Lord St. Aldwyn asked us questions with regard to our attitude in the Colonial Conference. He said, in effect—"If you were prepared to take certain other steps in the interest of Colonial trade, leaving out of the question any fiscal preference which may involve pecuniary sacrifice, why did not you take those steps as a means of obtaining further privileges from the Colonies?" The answer is that the issue at the Conference was such a simple one between a free-trade policy and a protectionist policy that it was wiser to allow the issue to remain absolutely clear. Such a suggestion as that which the noble Viscount made is always open to the Government to adopt at anytime. But I do not think it would have been wise to attempt to discuss at the Conference large schemes of the kind which he indicates, and to mix them up with this question of Colonial preference.

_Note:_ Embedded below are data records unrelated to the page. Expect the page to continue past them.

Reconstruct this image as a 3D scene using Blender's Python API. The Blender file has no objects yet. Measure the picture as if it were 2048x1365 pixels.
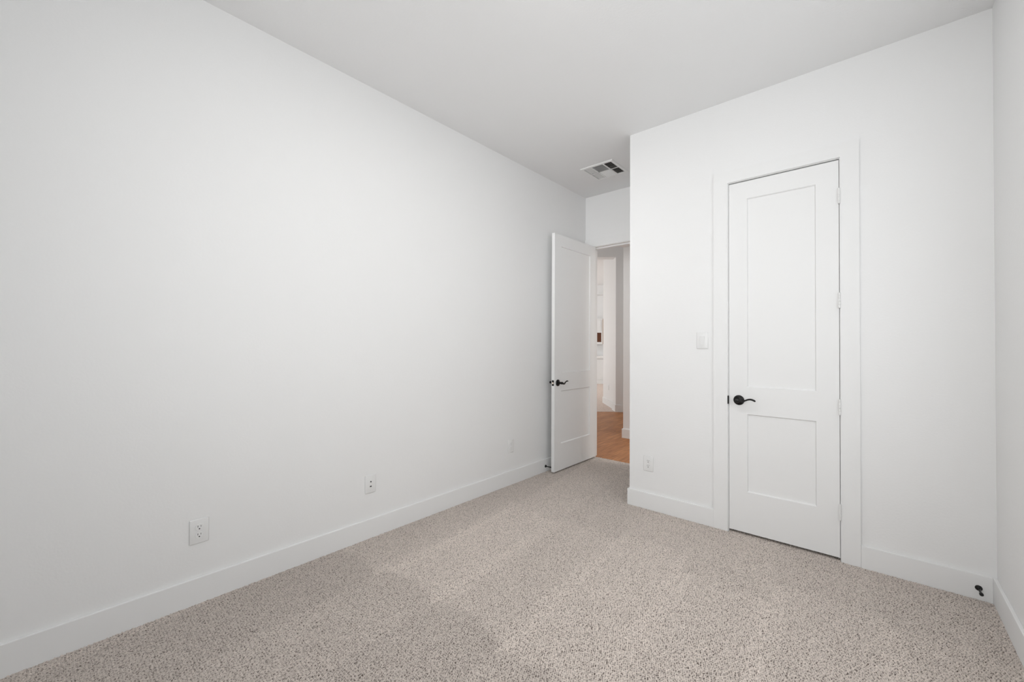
import bpy, bmesh, math, random
import numpy as np
from mathutils import Vector, Matrix
random.seed(4)
S = bpy.context.scene
COL = S.collection

# ------------------------------------------------------------------ camera
H = 3.048                       # ceiling height
YC, YE, XN, W = 3.208, 4.239, 1.044, 3.026   # closet wall, entry wall, corner of the nib, right wall
YB = -1.15                      # wall behind the camera
YAW, PIT, ROL = 0.718984, 0.011043, 0.0044843
F_PX = 825.35
CAM = Vector((2.5575, 0.0, 1.2974))
Fd = Vector((-math.sin(YAW)*math.cos(PIT), math.cos(YAW)*math.cos(PIT), math.sin(PIT)))
Rr = Vector((math.cos(YAW), math.sin(YAW), 0))
Uu = Rr.cross(Fd)
R2 = Rr*math.cos(ROL) + Uu*math.sin(ROL)
U2 = -Rr*math.sin(ROL) + Uu*math.cos(ROL)
cd = bpy.data.cameras.new('camera')
cam = bpy.data.objects.new('camera', cd)
COL.objects.link(cam)
m = Matrix((R2, U2, -Fd)).transposed().to_4x4()
m.translation = CAM
cam.matrix_world = m
cd.sensor_width = 36.0
cd.lens = F_PX/2048*36
cd.clip_start = 0.01
S.camera = cam

# ------------------------------------------------------------------ world, lights, exposure
S.view_settings.view_transform = 'Standard'
S.view_settings.look = 'None'
S.view_settings.gamma = 1
S.view_settings.exposure = -0.08
wd = bpy.data.worlds.new('daylight_sky'); S.world = wd
wd.use_nodes = True
wd.node_tree.nodes['Background'].inputs[0].default_value = (0.93, 0.97, 1.0, 1)
wd.node_tree.nodes['Background'].inputs[1].default_value = 2.45

def area(name, loc, target, sx, sy, power, col=(1, 1, 1), spread=180):
    l = bpy.data.lights.new(name, 'AREA'); l.shape = 'RECTANGLE'
    l.size = sx; l.size_y = sy; l.energy = power; l.color = col; l.spread = math.radians(spread)
    o = bpy.data.objects.new(name, l); COL.objects.link(o)
    o.location = loc
    o.rotation_euler = (Vector(target)-Vector(loc)).to_track_quat('-Z', 'Y').to_euler()
    return o
WIN_Y0, WIN_Y1, WIN_Z0, WIN_Z1 = 1.02, 2.32, 0.85, 2.42      # side window, just beside the camera
BW_X0, BW_X1, BW_Z0, BW_Z1 = 1.45, 2.85, 0.85, 2.42          # window in the wall behind the camera
area('side_window_daylight', (W+0.045, 1.67, 1.635), (0, 1.67, 1.635), 1.18, 1.45, 2.9)
area('recess_fill_wide', (2.15, YB-0.045, 1.635), (0.6, YE, 2.6), 1.28, 1.45, 15.5, (1, 1, 1), 100)  # added fill from behind, aimed high at the entry recess to brighten it
area('recess_fill_beam', (2.15, YB-0.045, 1.635), (0.0, YE, 2.3), 1.0, 1.45, 1.1, (1, 1, 1), 20)  # added narrow beam that lifts the entry recess, not sky light
area('ceiling_light_glow', (1.56, 1.43, H-0.085), (1.56, 1.43, 0), 0.28, 0.28, 8.6, (1.0, 0.99, 0.97))
area('hall_fill', (2.3, 4.85, 2.66), (2.3, 4.85, 0), 0.3, 0.3, 24, (1.0, 0.98, 0.95))  # added fill for the hall, unseen and without a fixture
area('foyer_fill', (-2.7, 4.95, 1.9), (-0.8, 7.9, 1.4), 1.0, 2.4, 24, (1.0, 0.995, 0.985))  # added area lamp standing in for unseen foyer windows
area('far_room_fill', (-6.4, 8.3, 1.9), (-4.6, 12.6, 1.5), 2.4, 2.4, 120, (1.0, 0.995, 0.985))  # added fill aimed at the far cabinets, no window built there

# ------------------------------------------------------------------ materials
def new_mat(name, col, rough=0.5, spec=0.5, metal=0.0):
    mt = bpy.data.materials.new(name); mt.use_nodes = True
    b = mt.node_tree.nodes['Principled BSDF']
    b.inputs['Base Color'].default_value = (*col, 1)
    b.inputs['Roughness'].default_value = rough
    b.inputs['Specular IOR Level'].default_value = spec
    b.inputs['Metallic'].default_value = metal
    return mt
def add_bump(mt, scale, strength, dist, detail=2.0, col_var=0.0):
    nt = mt.node_tree; b = nt.nodes['Principled BSDF']
    tc = nt.nodes.new('ShaderNodeTexCoord'); n = nt.nodes.new('ShaderNodeTexNoise'); bp = nt.nodes.new('ShaderNodeBump')
    n.inputs['Scale'].default_value = scale; n.inputs['Detail'].default_value = detail
    bp.inputs['Strength'].default_value = strength; bp.inputs['Distance'].default_value = dist
    nt.links.new(tc.outputs['Object'], n.inputs['Vector'])
    nt.links.new(n.outputs['Fac'], bp.inputs['Height']); nt.links.new(bp.outputs['Normal'], b.inputs['Normal'])
    return mt
M_wall = add_bump(new_mat('wall_paint', (0.90, 0.90, 0.897), 0.55, 0.25), 95, 0.35, 0.0012)
M_ceil = add_bump(new_mat('ceiling_paint', (0.90, 0.90, 0.90), 0.75, 0.1), 90, 0.4, 0.0012)
M_trim = new_mat('trim_enamel', (0.892, 0.892, 0.888), 0.5, 0.2)
M_door = new_mat('door_enamel', (0.892, 0.892, 0.888), 0.5, 0.2)
M_plate = new_mat('white_plastic', (0.87, 0.87, 0.865), 0.35, 0.5)
M_slot = new_mat('slot_black', (0.01, 0.01, 0.01), 0.6)
M_grey = new_mat('slot_grey', (0.48, 0.48, 0.47), 0.6)
M_black = new_mat('black_bronze', (0.004, 0.0037, 0.0035), 0.36, 0.32, 0.0)
M_rubber = new_mat('black_rubber', (0.012, 0.012, 0.012), 0.6)
M_brass = new_mat('latch_steel', (0.55, 0.47, 0.40), 0.35, 0.5, 1.0)
M_vent = new_mat('vent_enamel', (0.90, 0.90, 0.89), 0.45, 0.4)
M_duct = new_mat('duct_dark', (0.035, 0.026, 0.022), 0.8)
M_hinge = new_mat('painted_hinge', (0.86, 0.86, 0.85), 0.35, 0.5)
M_counter = new_mat('pale_stone', (0.86, 0.84, 0.82), 0.25, 0.5)
M_cabwhite = new_mat('cabinet_white', (0.86, 0.86, 0.85), 0.4, 0.4)
M_cabwood = new_mat('cabinet_side_wood', (0.42, 0.30, 0.22), 0.5)
M_niche = new_mat('niche_brown_wood', (0.11, 0.03, 0.006), 0.5)
M_lamp = new_mat('lamp_diffuser', (0.9, 0.9, 0.9), 0.5)
_b = M_lamp.node_tree.nodes['Principled BSDF']
_b.inputs['Emission Color'].default_value = (1.0, 0.96, 0.9, 1)
_b.inputs['Emission Strength'].default_value = 9.0

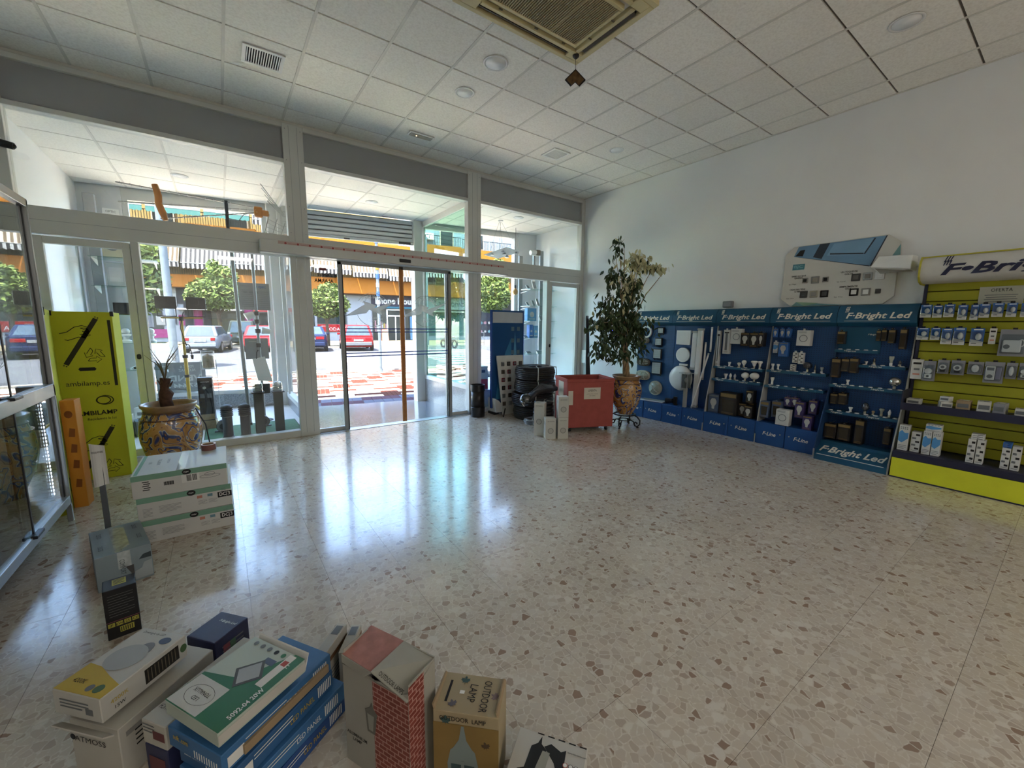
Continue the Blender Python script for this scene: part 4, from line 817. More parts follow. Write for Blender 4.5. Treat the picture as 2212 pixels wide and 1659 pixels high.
MB().hexa([(.05,.052,.248),(.059,.052,.248),(.059,.056,.248),(.05,.056,.248)], [(.03,.07,.285),(.059,.075,.285),(.059,.078,.285),(.03,.073,.285)]).build('open_flap', M('black_card', '#1d1c1d', .5), c.t)
# ---- sign on a grey post
t = thing('sign_post', 'white paper sign on a slim grey metal post beside the taped carton', 'sign', (-.69, 3.585, 0))
B(-.014, .014, -.008, .008, .004, .60).build('post', M('post_grey', '#5f6468', .5, .3), t); MB().lathe([(.05,0),(.05,.006),(.02,.008)], n=16).build('foot', M('post_grey', '#5f6468', .5), t)
pp = MB(); N = 6
for i in range(N): x0, x1 = -.035+.07*i/N, -.035+.07*(i+1)/N; pp.quad((x0,-.012-.006*math.sin(i),.45+.002*i),(x1,-.012-.006*math.sin(i+1),.45+.002*(i+1)),(x1,-.012-.004*math.sin(i+1),.74-.004*(i+1)),(x0,-.012-.004*math.sin(i),.74-.004*i))
o = pp.build('paper', PAPER, t); sd = o.modifiers.new('thickness', 'SOLIDIFY'); sd.thickness = .001
text('lettering', 'REGULADORES', .012, INK, t, (0, -.019, .68), (1,0,0), (0,0,1), fit=.055)
# ---- pile of opened cartons in the foreground
def seqbox(name, label, cat, c, ang, w, d, h, z, mat, **kw): return Carton(name, label, cat, w, d, h, (c[0], c[1], z), R(ang), mat, **kw)
KR = M('kraft_card', '#a08a6c', .75, 0, .06, 8); OFFW = M('offwhite_card', '#bdb9ae', .65, 0, .05, 6)
c = seqbox('white_box', 'white opened box with a round wordmark at the bottom left of the pile', 'carton', (-.31, 1.857), -46.6, .205, .34, .195, 0, OFFW)
c.text('front', -.02, .03, 'ATMOSS', .02, INK, fit=.13); c.poly('front', -.095, .03, circ(.011, 16), INK, 'logo_disc'); c.lines('right', -.1, .05, .05, 4, .018, INK, .005)
c.rect('right', -.12, .06, .06, .018, M('pale_grey_ink', '#8f8d88', .6), 'heading')
MB().hexa([(-.107,-.185,.19),(.107,-.185,.19),(.107,-.183,.195),(-.107,-.183,.195)], [(-.10,-.215,.212),(.10,-.21,.206),(.10,-.208,.209),(-.10,-.213,.215)]).build('open_flap', OFFW, c.t)
c = seqbox('downlight_box', 'white and yellow downlight box with a pictured round lamp, top of the left pile', 'carton', (-.366, 1.868), -46.6, .20, .285, .088, .2135, M('white_print_card', '#c4c1b8', .5, 0, .04), )
YP = M('yellow_print', '#c0a437', .55); c.poly('top', 0, -.085, [(-.098,-.055),(.098,-.055),(.098,.0),(.03,.02),(-.04,.045),(-.098,.05)], YP, 'yellow_panel')
c.poly('top', -.005, .01, circ(.058, 28, sx=1.15), M('disc_grey', '#a6a7a6', .4), 'lamp_picture', .0006); c.poly('top', .02, .04, circ(.045, 20, sx=.7), M('disc_shadow', '#77787a', .4), 'lamp_picture', .0003); c.poly('top', .055, .10, circ(.016, 16, sx=1.4), M('slate_blue', '#4d5a74', .5), 'logo_leaf', .0006)
c.text('top', -.02, .12, 'Downlight de LED', .013, INK, fit=.1, shear=.2); c.text('top', -.045, -.10, '4200K', .016, INK, fit=.05); c.poly('top', .02, -.115, circ(.013, 14), GREYINK, 'icon', .0006); c.poly('top', .052, -.112, circ(.016, 14), M('leaf_green', '#4c6b45', .5), 'icon', .0006)
c.rect('right', .05, .0, .12, .055, M('nearly_black_print', '#26241f', .55), 'data_panel')
for i in range(9): c.rect('right', .0+i*.012, .0, .003, .045, M('tan_ink', '#6c6350', .6), 'data_line', .0006)
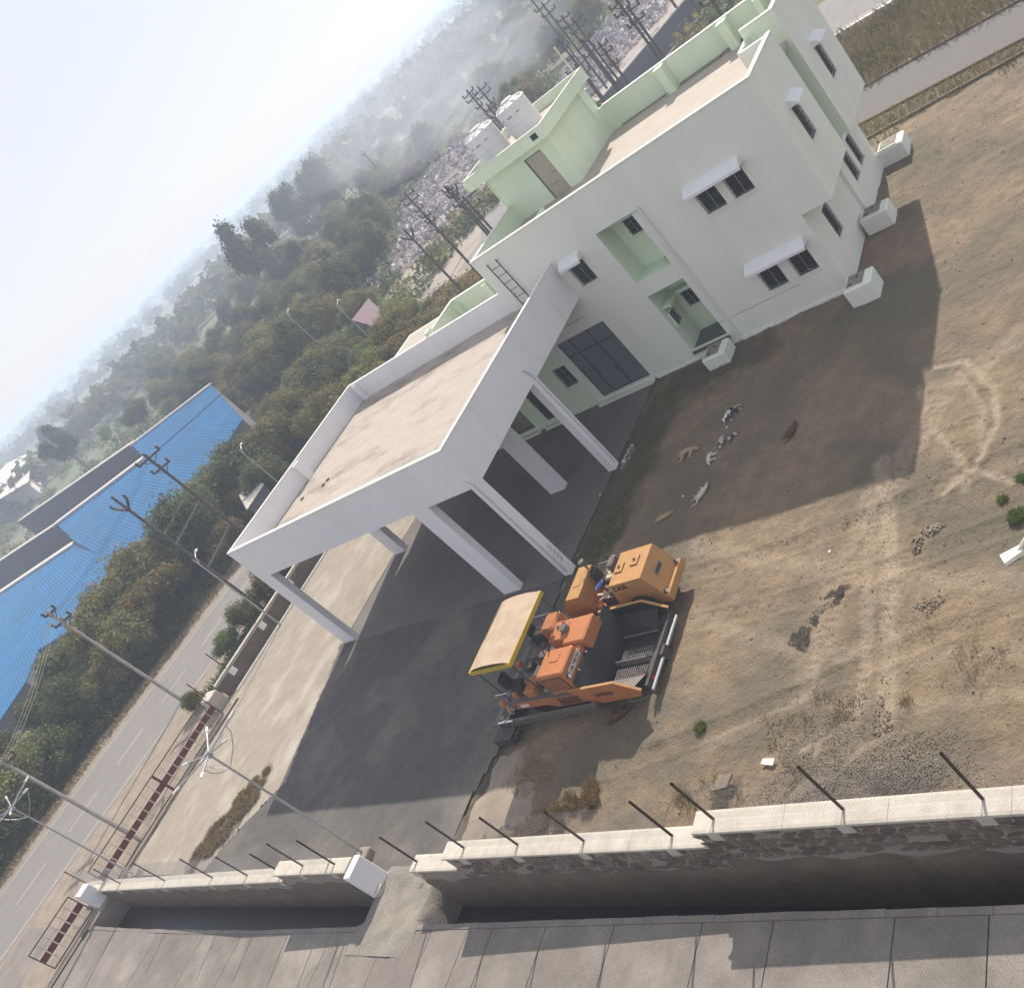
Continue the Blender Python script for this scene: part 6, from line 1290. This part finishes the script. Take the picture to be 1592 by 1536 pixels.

One other point made by the noble Viscount, I will not attempt to discuss this afternoon—I mean the relation of this matter to our general financial policy. There will be opportunities later in the session when the Finance Bill comes up to this House; therefore, I will not enter into what possible relation the giving of old-age pensions may have to this question of Colonial preference. I quite appreciate the motives of those who look at this matter from a purely political point of view, and who desire to sink the economic point of view altogether. They would wish to do what the Colonies think it reasonable and wise for us to do without considering the economic results. But, my Lords, our point of view must necessarily be a different one, simply because we hold that it is not possible to enter at all upon this road without entering at the same time on the downward path to protection. We cannot consider this question of Colonial preference, so to speak, in a vacuum. It must necessarily be part of an economic change so far-reaching that its effects can hardly be calculated; and we believe that if you take a leap, which would not be a leap in the dark, but a leap in very broad daylight, into the ravine of protection you may not even have the chance which Sir Robert Peel had and took in the middle of last century of making a weary climb back into the regians of fiscal reason and common sense.

THE DUKE OF MARLBOROUGH

My Lords, I listened with the greatest attention and interest to the words which fell from the noble Earl, and I do not this evening propose in any way to attempt to follow him in his arguments. But I should like to ask, in closing this debate, the noble Earl having apparently forgotten the point, whether or not the Government will lay on the Table any further Papers in regard to the negotiations between this country and Canada. The noble Marquess the Leader of the Opposition alluded this evening to a despatch written by the noble Marquess the Lord Privy Seal on 20th June, 1895. I understand that since then a new departure has been taken, and communications on the subject have passed between Sir Edward Grey and the Canadian Minister of Marine and Fisheries. They have been quoted in the Canadian Parliament, and I think that any official despatches of that kind which have been laid on the Table of the Dominion Parliament ought to be accessible to us.

THE EARL OF CREWE

The only communication I know of that has passed between Sir Edward Grey and the Canadian Minister was that brief statement as to "full powers" which I read. A copy of this small Canadian Blue-book I am willing to place in the library, but I do not think it would be worth while to reprint it as a Parliamentary Paper, because a considerable part of it consists of letters between Mr. Fielding and Mr. Brodeur, which do not strictly concern the House. I will show the noble Duke the book, and, if necessary, extracts may be printed. In my belief there has been no change of policy or of attitude on the part of His Majesty's Government to these commercial treaties, and the practice followed last year was practically the same as that followed on former occasions.

Motion, by leave of the House, withdrawn.